To compile a program into a VMH that can be loaded into the AGC's memory, run make $PROGRAM_NAME, like so:

$ make demo/demo.bin

Building and Running in Simulation

To build and run for Bluesim simulation, do the following, substituting demo for the name of a program you compiled above.

$ make simbuild
$ make simrun-demo

Now that you have the simulation running, start up the testbench in a second window:

$ make testbench

And finally start up the control UI. You can either use yaDSKY2 if you just want the keypad, or LM_Simulator for more control panels. Note that LM_Simulator won't start up unless the testbench is already serving the selected port.

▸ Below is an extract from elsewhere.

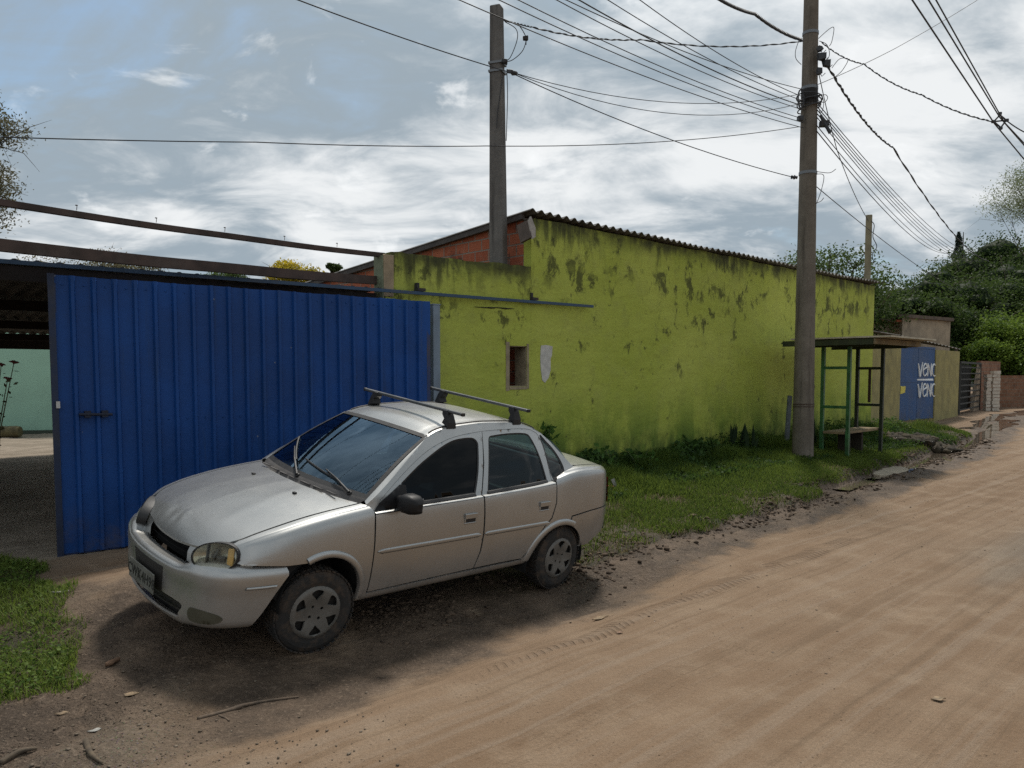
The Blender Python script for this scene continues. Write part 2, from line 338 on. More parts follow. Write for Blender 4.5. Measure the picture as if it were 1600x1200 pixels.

$ LM_Simulator --port 19797

Adding a New Harness

In order to add a new harness, such as a new simulation type or a new FPGA transport type, you need to be able to call the following AGC functions:

• agc.memInit.request.put(MemInitLoad data) to initialize the program memory (only needed if you're not initializing the memory out-of-band)
• agc.hostIO.init(IOPacket packet) to initialize the I/O buffers.
• agc.memInit.InitDone() to mark the program memory as initialized. You must call this even if you're not using MemInit.InitLoad().
• agc.start(uint16_t addr) to actually start the AGC. You probably want to start it at 04001.
• agc.hostIO.hostIO.hostToAGC(IOPacket packet) to send data to the AGC's I/O channels.
• agc.hostIO.hostIO.agcToHost() => IOPacket to receive data from the AGC's I/O channels.

Major Todos

• The verification tests fail on test 64.01. It seems to be something about T3 or T4 not firing on the expected schedule, because 551c364744347da1bc90eac0ad1ba515171e11a2 broke them.
• The Luminary self-checks fail on the first test. The debugging info is that V05N09E gives a display of 1407/1102/0, and V05N08E gives a display of 3411/66100/1. The Luminary documentation explains what these numbers mean, though I haven't investigated them.
• Add HANDRUPT and associated interrupts and registers. See branch boorstin-handrupt for progress.